● Task prompt:
Repeat the entire listing exactly.
____ Data shown
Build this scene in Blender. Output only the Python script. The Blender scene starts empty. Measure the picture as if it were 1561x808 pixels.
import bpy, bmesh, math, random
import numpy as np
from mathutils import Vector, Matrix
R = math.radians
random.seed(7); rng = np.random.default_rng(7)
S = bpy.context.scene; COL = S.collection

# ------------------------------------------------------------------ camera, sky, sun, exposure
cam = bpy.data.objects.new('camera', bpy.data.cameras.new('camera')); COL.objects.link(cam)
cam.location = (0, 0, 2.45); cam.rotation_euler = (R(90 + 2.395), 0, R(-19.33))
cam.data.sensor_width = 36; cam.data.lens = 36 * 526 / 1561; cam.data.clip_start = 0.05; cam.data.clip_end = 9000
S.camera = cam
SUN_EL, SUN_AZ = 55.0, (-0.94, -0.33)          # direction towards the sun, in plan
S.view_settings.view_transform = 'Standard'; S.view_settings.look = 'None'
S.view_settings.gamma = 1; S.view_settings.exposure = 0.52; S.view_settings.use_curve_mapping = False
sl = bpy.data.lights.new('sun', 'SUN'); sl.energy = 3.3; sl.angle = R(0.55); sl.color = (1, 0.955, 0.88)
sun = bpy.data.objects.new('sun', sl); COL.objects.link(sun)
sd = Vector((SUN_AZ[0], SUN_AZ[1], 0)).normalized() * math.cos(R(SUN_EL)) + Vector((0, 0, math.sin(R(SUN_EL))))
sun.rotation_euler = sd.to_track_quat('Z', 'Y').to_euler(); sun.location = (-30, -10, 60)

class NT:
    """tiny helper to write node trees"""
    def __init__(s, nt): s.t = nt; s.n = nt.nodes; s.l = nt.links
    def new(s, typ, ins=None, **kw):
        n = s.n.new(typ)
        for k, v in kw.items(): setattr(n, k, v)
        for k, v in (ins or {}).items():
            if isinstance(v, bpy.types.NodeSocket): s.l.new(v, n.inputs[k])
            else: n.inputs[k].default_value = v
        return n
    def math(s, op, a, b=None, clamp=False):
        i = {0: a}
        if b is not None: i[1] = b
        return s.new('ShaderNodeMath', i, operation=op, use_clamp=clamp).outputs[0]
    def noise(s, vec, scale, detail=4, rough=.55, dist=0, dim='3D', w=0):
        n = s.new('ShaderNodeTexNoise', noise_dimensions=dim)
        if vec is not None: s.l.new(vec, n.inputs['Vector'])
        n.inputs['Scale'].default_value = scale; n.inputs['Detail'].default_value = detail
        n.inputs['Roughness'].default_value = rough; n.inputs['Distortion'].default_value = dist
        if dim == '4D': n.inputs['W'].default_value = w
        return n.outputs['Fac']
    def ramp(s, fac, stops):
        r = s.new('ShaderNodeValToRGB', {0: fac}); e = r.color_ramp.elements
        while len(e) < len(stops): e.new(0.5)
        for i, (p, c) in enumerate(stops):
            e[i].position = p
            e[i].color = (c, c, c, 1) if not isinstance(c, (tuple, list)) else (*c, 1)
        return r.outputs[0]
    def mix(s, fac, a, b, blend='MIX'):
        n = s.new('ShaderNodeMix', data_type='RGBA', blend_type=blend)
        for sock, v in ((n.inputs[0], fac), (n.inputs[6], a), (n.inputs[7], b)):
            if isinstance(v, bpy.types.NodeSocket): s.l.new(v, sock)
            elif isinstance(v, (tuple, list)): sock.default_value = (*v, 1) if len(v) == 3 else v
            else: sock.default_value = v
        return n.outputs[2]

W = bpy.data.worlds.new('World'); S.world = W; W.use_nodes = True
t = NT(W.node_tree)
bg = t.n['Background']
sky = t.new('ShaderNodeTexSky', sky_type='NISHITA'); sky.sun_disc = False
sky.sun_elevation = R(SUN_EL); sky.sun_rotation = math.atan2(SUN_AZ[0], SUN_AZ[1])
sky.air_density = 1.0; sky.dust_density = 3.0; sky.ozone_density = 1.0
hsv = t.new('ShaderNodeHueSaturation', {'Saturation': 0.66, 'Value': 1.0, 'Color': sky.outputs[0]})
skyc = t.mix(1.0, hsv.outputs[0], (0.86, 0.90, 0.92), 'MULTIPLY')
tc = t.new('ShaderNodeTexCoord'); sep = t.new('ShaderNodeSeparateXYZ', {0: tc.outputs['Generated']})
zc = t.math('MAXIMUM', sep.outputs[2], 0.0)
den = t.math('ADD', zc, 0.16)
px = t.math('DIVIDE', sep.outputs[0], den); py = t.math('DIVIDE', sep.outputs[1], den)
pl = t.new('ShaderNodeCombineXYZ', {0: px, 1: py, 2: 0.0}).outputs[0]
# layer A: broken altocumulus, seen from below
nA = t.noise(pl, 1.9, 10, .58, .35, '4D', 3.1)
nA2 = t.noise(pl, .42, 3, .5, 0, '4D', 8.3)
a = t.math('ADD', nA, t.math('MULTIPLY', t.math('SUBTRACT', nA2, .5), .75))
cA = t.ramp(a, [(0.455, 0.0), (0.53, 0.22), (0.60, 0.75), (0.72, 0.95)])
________
● Result of this exercise:
Build this scene in Blender. Output only the Python script. The Blender scene starts empty. Measure the picture as if it were 1561x808 pixels.
import bpy, bmesh, math, random
import numpy as np
from mathutils import Vector, Matrix
R = math.radians
random.seed(7); rng = np.random.default_rng(7)
S = bpy.context.scene; COL = S.collection

# ------------------------------------------------------------------ camera, sky, sun, exposure
cam = bpy.data.objects.new('camera', bpy.data.cameras.new('camera')); COL.objects.link(cam)
cam.location = (0, 0, 2.45); cam.rotation_euler = (R(90 + 2.395), 0, R(-19.33))
cam.data.sensor_width = 36; cam.data.lens = 36 * 526 / 1561; cam.data.clip_start = 0.05; cam.data.clip_end = 9000
S.camera = cam
SUN_EL, SUN_AZ = 55.0, (-0.94, -0.33)          # direction towards the sun, in plan
S.view_settings.view_transform = 'Standard'; S.view_settings.look = 'None'
S.view_settings.gamma = 1; S.view_settings.exposure = 0.52; S.view_settings.use_curve_mapping = False
sl = bpy.data.lights.new('sun', 'SUN'); sl.energy = 3.3; sl.angle = R(0.55); sl.color = (1, 0.955, 0.88)
sun = bpy.data.objects.new('sun', sl); COL.objects.link(sun)
sd = Vector((SUN_AZ[0], SUN_AZ[1], 0)).normalized() * math.cos(R(SUN_EL)) + Vector((0, 0, math.sin(R(SUN_EL))))
sun.rotation_euler = sd.to_track_quat('Z', 'Y').to_euler(); sun.location = (-30, -10, 60)

class NT:
    """tiny helper to write node trees"""
    def __init__(s, nt): s.t = nt; s.n = nt.nodes; s.l = nt.links
    def new(s, typ, ins=None, **kw):
        n = s.n.new(typ)
        for k, v in kw.items(): setattr(n, k, v)
        for k, v in (ins or {}).items():
            if isinstance(v, bpy.types.NodeSocket): s.l.new(v, n.inputs[k])
            else: n.inputs[k].default_value = v
        return n
    def math(s, op, a, b=None, clamp=False):
        i = {0: a}
        if b is not None: i[1] = b
        return s.new('ShaderNodeMath', i, operation=op, use_clamp=clamp).outputs[0]
    def noise(s, vec, scale, detail=4, rough=.55, dist=0, dim='3D', w=0):
        n = s.new('ShaderNodeTexNoise', noise_dimensions=dim)
        if vec is not None: s.l.new(vec, n.inputs['Vector'])
        n.inputs['Scale'].default_value = scale; n.inputs['Detail'].default_value = detail
        n.inputs['Roughness'].default_value = rough; n.inputs['Distortion'].default_value = dist
        if dim == '4D': n.inputs['W'].default_value = w
        return n.outputs['Fac']
    def ramp(s, fac, stops):
        r = s.new('ShaderNodeValToRGB', {0: fac}); e = r.color_ramp.elements
        while len(e) < len(stops): e.new(0.5)
        for i, (p, c) in enumerate(stops):
            e[i].position = p
            e[i].color = (c, c, c, 1) if not isinstance(c, (tuple, list)) else (*c, 1)
        return r.outputs[0]
    def mix(s, fac, a, b, blend='MIX'):
        n = s.new('ShaderNodeMix', data_type='RGBA', blend_type=blend)
        for sock, v in ((n.inputs[0], fac), (n.inputs[6], a), (n.inputs[7], b)):
            if isinstance(v, bpy.types.NodeSocket): s.l.new(v, sock)
            elif isinstance(v, (tuple, list)): sock.default_value = (*v, 1) if len(v) == 3 else v
            else: sock.default_value = v
        return n.outputs[2]

W = bpy.data.worlds.new('World'); S.world = W; W.use_nodes = True
t = NT(W.node_tree)
bg = t.n['Background']
sky = t.new('ShaderNodeTexSky', sky_type='NISHITA'); sky.sun_disc = False
sky.sun_elevation = R(SUN_EL); sky.sun_rotation = math.atan2(SUN_AZ[0], SUN_AZ[1])
sky.air_density = 1.0; sky.dust_density = 3.0; sky.ozone_density = 1.0
hsv = t.new('ShaderNodeHueSaturation', {'Saturation': 0.66, 'Value': 1.0, 'Color': sky.outputs[0]})
skyc = t.mix(1.0, hsv.outputs[0], (0.86, 0.90, 0.92), 'MULTIPLY')
tc = t.new('ShaderNodeTexCoord'); sep = t.new('ShaderNodeSeparateXYZ', {0: tc.outputs['Generated']})
zc = t.math('MAXIMUM', sep.outputs[2], 0.0)
den = t.math('ADD', zc, 0.16)
px = t.math('DIVIDE', sep.outputs[0], den); py = t.math('DIVIDE', sep.outputs[1], den)
pl = t.new('ShaderNodeCombineXYZ', {0: px, 1: py, 2: 0.0}).outputs[0]
# layer A: broken altocumulus, seen from below
nA = t.noise(pl, 1.9, 10, .58, .35, '4D', 3.1)
nA2 = t.noise(pl, .42, 3, .5, 0, '4D', 8.3)
a = t.math('ADD', nA, t.math('MULTIPLY', t.math('SUBTRACT', nA2, .5), .75))
cA = t.ramp(a, [(0.455, 0.0), (0.53, 0.22), (0.60, 0.75), (0.72, 0.95)])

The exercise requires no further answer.